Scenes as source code
>> Start

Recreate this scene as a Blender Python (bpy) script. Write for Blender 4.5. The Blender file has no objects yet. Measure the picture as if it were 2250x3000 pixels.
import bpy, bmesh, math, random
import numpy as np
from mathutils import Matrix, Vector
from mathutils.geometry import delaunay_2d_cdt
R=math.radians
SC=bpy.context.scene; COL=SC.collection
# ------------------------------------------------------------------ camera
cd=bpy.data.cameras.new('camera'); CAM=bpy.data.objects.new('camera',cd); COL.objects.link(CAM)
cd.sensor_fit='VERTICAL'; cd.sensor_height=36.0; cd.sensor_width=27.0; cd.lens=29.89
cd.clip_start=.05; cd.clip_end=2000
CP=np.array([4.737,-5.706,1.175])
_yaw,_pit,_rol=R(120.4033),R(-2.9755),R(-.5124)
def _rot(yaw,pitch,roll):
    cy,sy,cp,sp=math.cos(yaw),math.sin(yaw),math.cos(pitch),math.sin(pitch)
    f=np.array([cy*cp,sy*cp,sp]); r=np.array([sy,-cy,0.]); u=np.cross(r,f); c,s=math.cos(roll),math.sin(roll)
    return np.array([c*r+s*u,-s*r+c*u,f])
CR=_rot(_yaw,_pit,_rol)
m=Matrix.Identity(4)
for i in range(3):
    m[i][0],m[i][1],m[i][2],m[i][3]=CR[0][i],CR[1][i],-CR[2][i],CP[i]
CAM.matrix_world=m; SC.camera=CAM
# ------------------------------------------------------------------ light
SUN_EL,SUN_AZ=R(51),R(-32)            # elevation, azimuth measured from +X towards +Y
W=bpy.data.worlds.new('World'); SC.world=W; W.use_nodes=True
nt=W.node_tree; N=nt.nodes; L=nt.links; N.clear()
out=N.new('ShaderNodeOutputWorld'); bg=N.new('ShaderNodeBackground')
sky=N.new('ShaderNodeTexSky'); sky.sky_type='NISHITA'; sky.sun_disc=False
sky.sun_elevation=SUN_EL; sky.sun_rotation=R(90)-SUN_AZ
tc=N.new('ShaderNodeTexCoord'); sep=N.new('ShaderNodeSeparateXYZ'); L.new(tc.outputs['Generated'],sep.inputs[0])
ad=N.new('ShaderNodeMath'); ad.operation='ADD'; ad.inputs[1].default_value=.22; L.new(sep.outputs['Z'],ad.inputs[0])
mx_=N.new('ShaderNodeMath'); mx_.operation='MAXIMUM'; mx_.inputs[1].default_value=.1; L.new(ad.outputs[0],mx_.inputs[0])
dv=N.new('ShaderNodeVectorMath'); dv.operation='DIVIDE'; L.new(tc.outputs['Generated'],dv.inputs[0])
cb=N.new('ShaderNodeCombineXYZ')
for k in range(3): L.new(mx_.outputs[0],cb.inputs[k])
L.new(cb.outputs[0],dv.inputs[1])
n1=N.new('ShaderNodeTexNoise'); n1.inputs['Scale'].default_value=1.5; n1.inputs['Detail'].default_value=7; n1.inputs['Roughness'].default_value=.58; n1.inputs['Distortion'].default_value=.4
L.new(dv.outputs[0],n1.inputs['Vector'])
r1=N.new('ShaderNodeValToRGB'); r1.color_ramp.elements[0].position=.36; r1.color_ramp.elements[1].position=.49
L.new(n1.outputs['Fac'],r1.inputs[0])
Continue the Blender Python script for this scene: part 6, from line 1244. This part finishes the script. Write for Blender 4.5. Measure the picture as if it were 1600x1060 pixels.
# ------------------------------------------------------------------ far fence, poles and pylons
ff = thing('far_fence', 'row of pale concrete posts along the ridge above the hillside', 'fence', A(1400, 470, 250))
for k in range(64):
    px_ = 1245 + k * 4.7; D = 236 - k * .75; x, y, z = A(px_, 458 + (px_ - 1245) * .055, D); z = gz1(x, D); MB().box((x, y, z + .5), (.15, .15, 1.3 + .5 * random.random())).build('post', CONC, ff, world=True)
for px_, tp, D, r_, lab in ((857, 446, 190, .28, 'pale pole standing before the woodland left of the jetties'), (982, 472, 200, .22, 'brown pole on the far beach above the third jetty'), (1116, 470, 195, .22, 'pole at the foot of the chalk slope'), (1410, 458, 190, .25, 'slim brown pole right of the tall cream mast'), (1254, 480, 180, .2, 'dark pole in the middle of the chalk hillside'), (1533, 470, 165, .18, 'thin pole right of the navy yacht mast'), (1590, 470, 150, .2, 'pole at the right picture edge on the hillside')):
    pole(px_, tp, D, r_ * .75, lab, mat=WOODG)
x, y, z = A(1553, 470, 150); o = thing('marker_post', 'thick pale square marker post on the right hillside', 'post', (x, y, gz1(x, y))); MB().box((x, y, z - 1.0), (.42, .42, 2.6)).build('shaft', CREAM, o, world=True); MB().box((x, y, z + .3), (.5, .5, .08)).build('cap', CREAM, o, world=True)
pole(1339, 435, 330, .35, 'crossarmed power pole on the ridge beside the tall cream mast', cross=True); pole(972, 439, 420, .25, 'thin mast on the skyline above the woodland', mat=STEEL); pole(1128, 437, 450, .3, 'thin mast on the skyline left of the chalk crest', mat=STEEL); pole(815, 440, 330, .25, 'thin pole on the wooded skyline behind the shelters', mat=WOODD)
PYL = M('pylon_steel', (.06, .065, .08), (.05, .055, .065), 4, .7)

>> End

### EXERCISE DETAILS
Set out the complete listing exactly as shown.

### ANSWER TO THIS EXERCISE
Recreate this scene as a Blender Python (bpy) script. Write for Blender 4.5. The Blender file has no objects yet. Measure the picture as if it were 2250x3000 pixels.
import bpy, bmesh, math, random
import numpy as np
from mathutils import Matrix, Vector
from mathutils.geometry import delaunay_2d_cdt
R=math.radians
SC=bpy.context.scene; COL=SC.collection
# ------------------------------------------------------------------ camera
cd=bpy.data.cameras.new('camera'); CAM=bpy.data.objects.new('camera',cd); COL.objects.link(CAM)
cd.sensor_fit='VERTICAL'; cd.sensor_height=36.0; cd.sensor_width=27.0; cd.lens=29.89
cd.clip_start=.05; cd.clip_end=2000
CP=np.array([4.737,-5.706,1.175])
_yaw,_pit,_rol=R(120.4033),R(-2.9755),R(-.5124)
def _rot(yaw,pitch,roll):
    cy,sy,cp,sp=math.cos(yaw),math.sin(yaw),math.cos(pitch),math.sin(pitch)
    f=np.array([cy*cp,sy*cp,sp]); r=np.array([sy,-cy,0.]); u=np.cross(r,f); c,s=math.cos(roll),math.sin(roll)
    return np.array([c*r+s*u,-s*r+c*u,f])
CR=_rot(_yaw,_pit,_rol)
m=Matrix.Identity(4)
for i in range(3):
    m[i][0],m[i][1],m[i][2],m[i][3]=CR[0][i],CR[1][i],-CR[2][i],CP[i]
CAM.matrix_world=m; SC.camera=CAM
# ------------------------------------------------------------------ light
SUN_EL,SUN_AZ=R(51),R(-32)            # elevation, azimuth measured from +X towards +Y
W=bpy.data.worlds.new('World'); SC.world=W; W.use_nodes=True
nt=W.node_tree; N=nt.nodes; L=nt.links; N.clear()
out=N.new('ShaderNodeOutputWorld'); bg=N.new('ShaderNodeBackground')
sky=N.new('ShaderNodeTexSky'); sky.sky_type='NISHITA'; sky.sun_disc=False
sky.sun_elevation=SUN_EL; sky.sun_rotation=R(90)-SUN_AZ
tc=N.new('ShaderNodeTexCoord'); sep=N.new('ShaderNodeSeparateXYZ'); L.new(tc.outputs['Generated'],sep.inputs[0])
ad=N.new('ShaderNodeMath'); ad.operation='ADD'; ad.inputs[1].default_value=.22; L.new(sep.outputs['Z'],ad.inputs[0])
mx_=N.new('ShaderNodeMath'); mx_.operation='MAXIMUM'; mx_.inputs[1].default_value=.1; L.new(ad.outputs[0],mx_.inputs[0])
dv=N.new('ShaderNodeVectorMath'); dv.operation='DIVIDE'; L.new(tc.outputs['Generated'],dv.inputs[0])
cb=N.new('ShaderNodeCombineXYZ')
for k in range(3): L.new(mx_.outputs[0],cb.inputs[k])
L.new(cb.outputs[0],dv.inputs[1])
n1=N.new('ShaderNodeTexNoise'); n1.inputs['Scale'].default_value=1.5; n1.inputs['Detail'].default_value=7; n1.inputs['Roughness'].default_value=.58; n1.inputs['Distortion'].default_value=.4
L.new(dv.outputs[0],n1.inputs['Vector'])
r1=N.new('ShaderNodeValToRGB'); r1.color_ramp.elements[0].position=.36; r1.color_ramp.elements[1].position=.49
L.new(n1.outputs['Fac'],r1.inputs[0])
Continue the Blender Python script for this scene: part 6, from line 1244. This part finishes the script. Write for Blender 4.5. Measure the picture as if it were 1600x1060 pixels.
# ------------------------------------------------------------------ far fence, poles and pylons
ff = thing('far_fence', 'row of pale concrete posts along the ridge above the hillside', 'fence', A(1400, 470, 250))
for k in range(64):
    px_ = 1245 + k * 4.7; D = 236 - k * .75; x, y, z = A(px_, 458 + (px_ - 1245) * .055, D); z = gz1(x, D); MB().box((x, y, z + .5), (.15, .15, 1.3 + .5 * random.random())).build('post', CONC, ff, world=True)
for px_, tp, D, r_, lab in ((857, 446, 190, .28, 'pale pole standing before the woodland left of the jetties'), (982, 472, 200, .22, 'brown pole on the far beach above the third jetty'), (1116, 470, 195, .22, 'pole at the foot of the chalk slope'), (1410, 458, 190, .25, 'slim brown pole right of the tall cream mast'), (1254, 480, 180, .2, 'dark pole in the middle of the chalk hillside'), (1533, 470, 165, .18, 'thin pole right of the navy yacht mast'), (1590, 470, 150, .2, 'pole at the right picture edge on the hillside')):
    pole(px_, tp, D, r_ * .75, lab, mat=WOODG)
x, y, z = A(1553, 470, 150); o = thing('marker_post', 'thick pale square marker post on the right hillside', 'post', (x, y, gz1(x, y))); MB().box((x, y, z - 1.0), (.42, .42, 2.6)).build('shaft', CREAM, o, world=True); MB().box((x, y, z + .3), (.5, .5, .08)).build('cap', CREAM, o, world=True)
pole(1339, 435, 330, .35, 'crossarmed power pole on the ridge beside the tall cream mast', cross=True); pole(972, 439, 420, .25, 'thin mast on the skyline above the woodland', mat=STEEL); pole(1128, 437, 450, .3, 'thin mast on the skyline left of the chalk crest', mat=STEEL); pole(815, 440, 330, .25, 'thin pole on the wooded skyline behind the shelters', mat=WOODD)
PYL = M('pylon_steel', (.06, .065, .08), (.05, .055, .065), 4, .7)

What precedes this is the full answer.